Multiple schools, including Molloy High School and St. Edmund Prep, quickly revised initial public responses crafted following George Floyd’s death, after students swarmed social media to criticize statements deemed half-baked and disingenuous.
Molloy’s Tuesday statement made no mention of Floyd or the black community. Logan Boldeau, 21, a 2016 graduate, said it read as if it were merely “copied and pasted” from somewhere else.
“It didn’t address what happened in the real world, it only addressed Molloy,” said Boldeau, of Long Island. “It was completely not heartfelt, it was basically a promo for the school itself.”
After his experiences there, which he described as marked by homophobia and microaggressions, he said he would strongly discourage students of color from attending.

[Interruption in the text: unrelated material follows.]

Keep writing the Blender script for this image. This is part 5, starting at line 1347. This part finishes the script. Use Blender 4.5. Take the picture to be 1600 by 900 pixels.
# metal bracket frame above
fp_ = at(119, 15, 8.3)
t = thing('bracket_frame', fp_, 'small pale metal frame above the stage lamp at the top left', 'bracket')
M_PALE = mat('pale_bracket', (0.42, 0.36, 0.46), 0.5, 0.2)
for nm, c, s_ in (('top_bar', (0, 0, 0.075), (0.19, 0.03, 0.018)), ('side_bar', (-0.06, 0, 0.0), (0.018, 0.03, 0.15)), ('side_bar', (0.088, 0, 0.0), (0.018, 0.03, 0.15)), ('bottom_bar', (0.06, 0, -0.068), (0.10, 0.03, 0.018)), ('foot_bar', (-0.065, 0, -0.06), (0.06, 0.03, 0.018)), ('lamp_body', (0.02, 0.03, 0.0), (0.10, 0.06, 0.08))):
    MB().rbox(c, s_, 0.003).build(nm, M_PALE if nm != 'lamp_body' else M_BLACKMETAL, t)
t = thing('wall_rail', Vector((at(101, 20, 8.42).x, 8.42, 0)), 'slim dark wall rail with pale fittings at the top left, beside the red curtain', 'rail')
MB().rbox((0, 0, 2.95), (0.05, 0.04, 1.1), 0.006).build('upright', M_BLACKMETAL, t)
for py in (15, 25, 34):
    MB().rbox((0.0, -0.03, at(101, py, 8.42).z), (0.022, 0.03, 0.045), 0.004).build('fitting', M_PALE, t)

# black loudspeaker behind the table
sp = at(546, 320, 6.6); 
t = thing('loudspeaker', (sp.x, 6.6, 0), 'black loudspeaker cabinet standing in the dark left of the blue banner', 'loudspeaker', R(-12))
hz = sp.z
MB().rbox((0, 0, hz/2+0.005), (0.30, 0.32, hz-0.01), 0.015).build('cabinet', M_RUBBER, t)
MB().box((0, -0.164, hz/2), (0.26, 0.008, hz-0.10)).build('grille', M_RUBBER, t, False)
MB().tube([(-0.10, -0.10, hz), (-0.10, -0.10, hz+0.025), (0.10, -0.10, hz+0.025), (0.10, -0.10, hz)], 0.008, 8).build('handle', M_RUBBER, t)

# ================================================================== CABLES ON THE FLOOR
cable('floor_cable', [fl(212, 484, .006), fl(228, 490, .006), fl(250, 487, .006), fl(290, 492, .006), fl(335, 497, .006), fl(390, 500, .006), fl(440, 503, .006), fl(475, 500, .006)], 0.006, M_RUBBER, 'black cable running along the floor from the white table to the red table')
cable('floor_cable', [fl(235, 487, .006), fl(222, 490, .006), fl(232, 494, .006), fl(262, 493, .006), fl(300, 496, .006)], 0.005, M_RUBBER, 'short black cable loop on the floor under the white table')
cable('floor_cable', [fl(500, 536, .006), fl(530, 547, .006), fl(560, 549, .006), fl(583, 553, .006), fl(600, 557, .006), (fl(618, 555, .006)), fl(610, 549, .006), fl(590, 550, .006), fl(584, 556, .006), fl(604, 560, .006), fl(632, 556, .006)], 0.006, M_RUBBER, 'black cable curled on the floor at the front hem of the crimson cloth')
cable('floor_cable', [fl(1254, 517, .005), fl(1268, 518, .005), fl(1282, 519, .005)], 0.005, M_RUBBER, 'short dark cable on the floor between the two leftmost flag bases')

When Molloy students and alumni erupted on Facebook and Instagram, the school shut down the comment sections on both platforms.
Morrison said that he was struck by the sheer number of commenters, by students who were “coming out and saying their first experiences with how systematic racism is born and perpetuated was in that classroom.”
Baum said that with the statement, the school was exploiting the Black Lives Matter movement. The elimination of the comments section amounted to being silenced again, she added.
In a second statement, released Wednesday, administrators committed to forming a three-tiered action plan, including a diversity committee. The school did not respond to a request for comment for further details.
Mary Louis alumnae told THE CITY they were disappointed by the school’s initial statement, which pledges to “address and resolve the institutional racism which privileges some at the expense of others,” but fails to outline concrete next steps. Administrators shut down comments on the post. The school did not respond to a request for comment.
“We have the motto of ‘“unity, reconciliation and all inclusive love’” but I don’t see it,” said one 17-year-old rising senior from Ozone Park, who wished to remain anonymous.
Former students said that St. Agnes’ decision to post the lyrics of the song “Let There Be Peace on Earth,” without any mention of racism and discrimination, was misguided. St. Agnes did not respond to a request for comment.
“They’re using God as an excuse right now, instead of talking about how black people are dying,” one alumnae said.
John Quaglione, spokesperson for the Roman Catholic Diocese of Brooklyn said that five high schools are “independent and not operated by the Diocese,” and are connected to the Diocese “mainly on a spiritual and religious guidance level.”
On the specific allegations of racism and discrimination at Molloy, Mary Louis, St. Edmund, St. Agnes and St. Francis, Quaglione said that “it is ignorant to believe that despite our best efforts, the evil of intolerance does not exist in schools.”
“We are all God’s people, committed to advancing His message of love and peace, and as such, the Diocese sees diversity in our schools as a strength. No matter your race, color, or origin, we are committed to offering the best educational foundation for each of our students so to prepare them for life.”